Vardiya yemeğinden kalan portakalı cebine koyup çocuğuna götüren bir babanın ne hissettiğini anlayabilmek, masa başında hazırlanan raporlardan, grafiklerden çok daha fazlasını gerektirir. O an, bir baba sadece portakal taşımaz; eve götüremediği etin, sütün, meyvenin mahcubiyetini de taşır.
Asgari ücret, kâğıt üzerinde bir rakamdır. Ama hayatta karşılığı; eksik kalan mutfak filesi, ertelenen okul masrafı, her ay biraz daha büyüyen borç defteridir. Bir çocuğun “baba alır mıyız?” sorusuna verilen suskun cevaptır.

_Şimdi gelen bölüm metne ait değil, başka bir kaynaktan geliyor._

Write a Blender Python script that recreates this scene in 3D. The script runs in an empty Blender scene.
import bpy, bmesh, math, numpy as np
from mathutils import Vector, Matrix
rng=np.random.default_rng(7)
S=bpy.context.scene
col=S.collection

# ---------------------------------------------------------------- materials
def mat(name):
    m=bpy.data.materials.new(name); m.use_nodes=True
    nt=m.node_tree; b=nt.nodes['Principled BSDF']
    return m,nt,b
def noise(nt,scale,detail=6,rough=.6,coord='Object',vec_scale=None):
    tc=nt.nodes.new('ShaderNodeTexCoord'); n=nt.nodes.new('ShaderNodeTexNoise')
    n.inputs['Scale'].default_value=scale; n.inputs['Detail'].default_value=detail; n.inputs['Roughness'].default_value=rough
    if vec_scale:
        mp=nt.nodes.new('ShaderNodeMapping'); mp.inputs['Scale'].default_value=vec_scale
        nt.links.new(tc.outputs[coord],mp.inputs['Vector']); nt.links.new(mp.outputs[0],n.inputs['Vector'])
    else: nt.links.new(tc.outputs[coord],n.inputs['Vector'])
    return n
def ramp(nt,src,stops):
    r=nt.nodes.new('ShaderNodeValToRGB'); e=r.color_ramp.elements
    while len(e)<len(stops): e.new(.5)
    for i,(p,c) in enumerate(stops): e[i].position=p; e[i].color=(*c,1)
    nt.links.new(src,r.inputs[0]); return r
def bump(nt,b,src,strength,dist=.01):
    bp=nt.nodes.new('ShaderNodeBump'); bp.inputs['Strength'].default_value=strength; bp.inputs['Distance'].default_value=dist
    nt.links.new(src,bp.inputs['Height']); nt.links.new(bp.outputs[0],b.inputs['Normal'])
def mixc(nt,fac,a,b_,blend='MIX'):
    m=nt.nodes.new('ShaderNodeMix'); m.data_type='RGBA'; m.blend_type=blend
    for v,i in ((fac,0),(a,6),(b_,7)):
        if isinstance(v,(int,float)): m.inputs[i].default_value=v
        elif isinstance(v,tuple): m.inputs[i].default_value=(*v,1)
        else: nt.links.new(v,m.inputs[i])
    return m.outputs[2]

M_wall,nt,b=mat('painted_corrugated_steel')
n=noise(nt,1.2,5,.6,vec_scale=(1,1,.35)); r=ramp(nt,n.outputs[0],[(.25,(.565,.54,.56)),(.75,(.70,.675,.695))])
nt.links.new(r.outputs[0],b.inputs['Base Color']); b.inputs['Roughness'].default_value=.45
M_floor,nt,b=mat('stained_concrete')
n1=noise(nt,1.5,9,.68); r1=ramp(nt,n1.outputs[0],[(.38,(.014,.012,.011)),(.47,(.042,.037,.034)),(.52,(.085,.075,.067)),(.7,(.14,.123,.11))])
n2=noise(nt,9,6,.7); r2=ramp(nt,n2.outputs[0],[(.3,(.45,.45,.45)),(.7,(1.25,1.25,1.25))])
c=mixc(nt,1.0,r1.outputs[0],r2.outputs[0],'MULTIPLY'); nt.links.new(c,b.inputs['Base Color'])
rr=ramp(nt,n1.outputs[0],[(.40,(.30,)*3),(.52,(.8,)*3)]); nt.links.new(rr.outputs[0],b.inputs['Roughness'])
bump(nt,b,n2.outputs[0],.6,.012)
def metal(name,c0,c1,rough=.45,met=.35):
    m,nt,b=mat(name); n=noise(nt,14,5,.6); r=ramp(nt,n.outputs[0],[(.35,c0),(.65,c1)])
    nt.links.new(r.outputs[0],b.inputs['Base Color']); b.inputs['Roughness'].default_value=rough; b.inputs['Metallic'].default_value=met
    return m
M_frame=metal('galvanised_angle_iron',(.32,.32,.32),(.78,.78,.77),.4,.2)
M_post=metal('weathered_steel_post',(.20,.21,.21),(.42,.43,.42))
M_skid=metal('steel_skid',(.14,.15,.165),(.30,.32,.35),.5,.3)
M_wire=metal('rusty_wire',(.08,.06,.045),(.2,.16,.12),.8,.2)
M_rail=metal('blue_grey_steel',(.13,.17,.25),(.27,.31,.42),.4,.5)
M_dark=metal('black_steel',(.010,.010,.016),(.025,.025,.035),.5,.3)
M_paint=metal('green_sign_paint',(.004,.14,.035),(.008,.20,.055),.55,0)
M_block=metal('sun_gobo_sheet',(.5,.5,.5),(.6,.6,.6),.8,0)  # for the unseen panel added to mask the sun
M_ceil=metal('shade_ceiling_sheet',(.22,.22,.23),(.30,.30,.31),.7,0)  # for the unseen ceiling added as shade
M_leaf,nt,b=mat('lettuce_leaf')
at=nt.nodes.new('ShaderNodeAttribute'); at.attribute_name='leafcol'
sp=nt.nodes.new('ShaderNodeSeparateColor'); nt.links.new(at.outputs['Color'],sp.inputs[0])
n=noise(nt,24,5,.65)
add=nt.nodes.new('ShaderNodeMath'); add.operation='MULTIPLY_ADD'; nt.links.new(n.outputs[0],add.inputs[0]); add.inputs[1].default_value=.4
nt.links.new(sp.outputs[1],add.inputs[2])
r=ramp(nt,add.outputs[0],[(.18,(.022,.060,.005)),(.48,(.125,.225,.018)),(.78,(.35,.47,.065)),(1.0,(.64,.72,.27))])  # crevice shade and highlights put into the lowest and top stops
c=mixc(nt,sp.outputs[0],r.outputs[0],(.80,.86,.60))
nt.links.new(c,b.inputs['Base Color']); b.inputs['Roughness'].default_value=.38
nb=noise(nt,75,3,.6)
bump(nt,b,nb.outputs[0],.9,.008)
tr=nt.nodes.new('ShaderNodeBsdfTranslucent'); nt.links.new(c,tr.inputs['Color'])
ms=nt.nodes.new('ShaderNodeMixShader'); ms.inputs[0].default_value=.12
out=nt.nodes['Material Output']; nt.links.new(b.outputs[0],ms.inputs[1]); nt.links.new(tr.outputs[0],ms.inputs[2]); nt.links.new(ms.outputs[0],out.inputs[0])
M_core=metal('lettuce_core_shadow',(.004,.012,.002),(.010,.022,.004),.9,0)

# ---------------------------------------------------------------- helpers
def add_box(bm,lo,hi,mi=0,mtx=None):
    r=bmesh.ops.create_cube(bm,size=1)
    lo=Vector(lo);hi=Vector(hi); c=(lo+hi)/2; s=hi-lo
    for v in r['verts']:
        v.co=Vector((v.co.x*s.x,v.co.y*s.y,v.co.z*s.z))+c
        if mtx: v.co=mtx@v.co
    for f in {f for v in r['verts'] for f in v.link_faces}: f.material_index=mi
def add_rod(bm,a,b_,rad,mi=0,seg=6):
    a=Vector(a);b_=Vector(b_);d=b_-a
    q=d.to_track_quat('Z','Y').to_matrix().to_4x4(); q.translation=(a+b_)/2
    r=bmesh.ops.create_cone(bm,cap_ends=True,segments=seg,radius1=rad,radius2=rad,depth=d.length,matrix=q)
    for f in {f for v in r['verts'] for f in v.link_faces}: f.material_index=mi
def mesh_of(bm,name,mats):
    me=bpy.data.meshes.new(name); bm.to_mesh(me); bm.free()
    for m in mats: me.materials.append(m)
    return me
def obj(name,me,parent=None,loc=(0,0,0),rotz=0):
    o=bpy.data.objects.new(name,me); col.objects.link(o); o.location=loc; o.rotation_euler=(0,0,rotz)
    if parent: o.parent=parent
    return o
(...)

Bugün asgari ücreti belirleyenler, çoğu zaman enflasyonu, bütçe disiplinini, piyasa dengelerini konuşuyor. Peki, bir işçinin eve dönerken cebine koyduğu tek meyvenin çocuğuna umut olup olmadığını hiç düşünüyorlar mı?
O baba, portakalı uzatırken gülümsemeye çalışır. Çünkü baba olmak, yokluğunu göstermemeyi gerektirir. Ama o gülümsemenin ardında, “daha fazlasını hak ediyorduk” duygusu saklıdır.
Bu ülkede sorun, çalışmamak değil; çalıştığı hâlde geçinememektir. Sabahın karanlığında evden çıkan, akşam yorgun argın dönen insanların tek beklentisi lüks değil; insanca bir yaşamdır.
Asgari ücret, adı gibi asgari olamaz.
Çünkü insan onuru asgariyle ölçülmez.
Bir gün karar vericiler, o portakalı ellerine alıp tartarlarsa; kilosunu değil, bir babanın yüreğindeki ağırlığını ölçerlerse, belki o zaman rakamlar vicdanla buluşur.